I’m here to serve. I don’t always know what that looks like. I will answer the call when it comes if it’s appropriate. I try to call balls and strikes. I have a lot of issues with the policies of this administration, but if there are things that I can get behind, I’m not going to just burn the entire house down. Again, this goes back to my earlier comment. If you take the all-or-nothing mentality, if that’s what everybody does, then everybody gets nothing. That’s just not going to work. My simple approach is relationships.
If you literally just sit down and talk to somebody, grab a drink after work, grab a dinner with them, take a CODEL, one of these congressional delegation trips overseas to visit our troops, jump out of a plane. You get to know the person, and you get to know their family and their spouse and what drives them. You realize that, listen, the vast majority of people are not evil. They’re not trying to destroy your way of life. They have deep-seated differences in views. That’s not to say I’m not going to fight ardently for my beliefs and to protect my constituents because I will.
It’s about relationships. If you just sit down and talk to somebody, you get to know them and realize that the vast majority of people are not evil. They just have deep-seated differences in views.
That’s not what I’m saying. I will fight if I need to, but I’m not going to approach something in any conversation at the outset and say, “Your motivations are bad, or you hate America.” The second you do that, you’re done. The second you go to somebody and say, “You’re evil, or you’re an existential threat to me, or you hate America, or whatever the case might be.” There’s no place to go. The conversation is essentially over. I’m one of the most bipartisan members of Congress.
One point, I was ranked 11 out of 435 last Congress and 75% of the bills that I introduced. I introduced with a Republican co-lead because I mean it. Some very conservative folks co-sponsor and work with me on bills because I know them, and they trust me, and they know that I wouldn’t ask them to do something that I wouldn’t do myself. If they came to me, that I also wouldn’t do. It’s just as simple as that. It’s relationships and getting to know your neighbor and your friend.
In the Special Forces, we call it a warrior diplomat which is awesome to see from a Ranger.
We can cross our own lines in the service.
Sometimes, you don’t need to blow the door. You can just turn the handle and open it up and ask if anyone’s inside.
Sometimes you can. We have lessons to learn from each other, Fran.
I appreciate you taking the time to sit down with me. It’s been an honor to plan this for a while and really throw the difficult questions at you because Congress is there, as you’ve mentioned, to get things done. I think that the job of a congressman or any in all levels in both the House and the Senate is to find a way to get the result because that’s what matters. Results. The American people want results. How do you get there?
They want it because they deserve it. That is our job. It’s not just what they want. It’s what they deserve and what we owe to them. I always say that the problem of legislating and its challenge are the Goldilocks challenge. You need that porridge just right. Not too hot, not too cold. A lot of these issues are not easy issues. They have unintended consequences. That’s our job.

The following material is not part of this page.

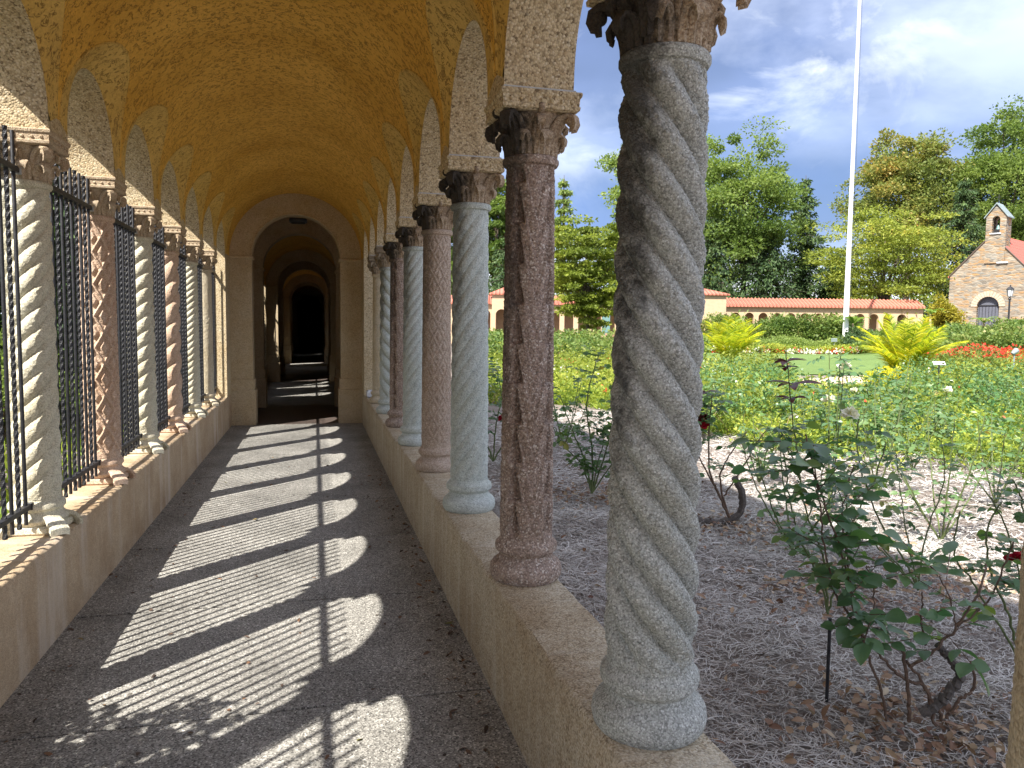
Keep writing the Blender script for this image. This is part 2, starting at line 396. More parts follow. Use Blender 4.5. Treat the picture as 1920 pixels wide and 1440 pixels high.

The problem of legislating is the Goldilocks challenge—you need that porridge just right: not too hot, not too cold. A lot of these issues are not easy issues. They have unintended consequences.
I tell people all the time in leadership seminars that I give that as a leader, it doesn’t matter how you feel as long as your team achieves the result that you want.
That’s right. My personal feelings are largely irrelevant here.
I appreciate all you’re doing.
Thanks, Fran. Appreciate it. Thank you.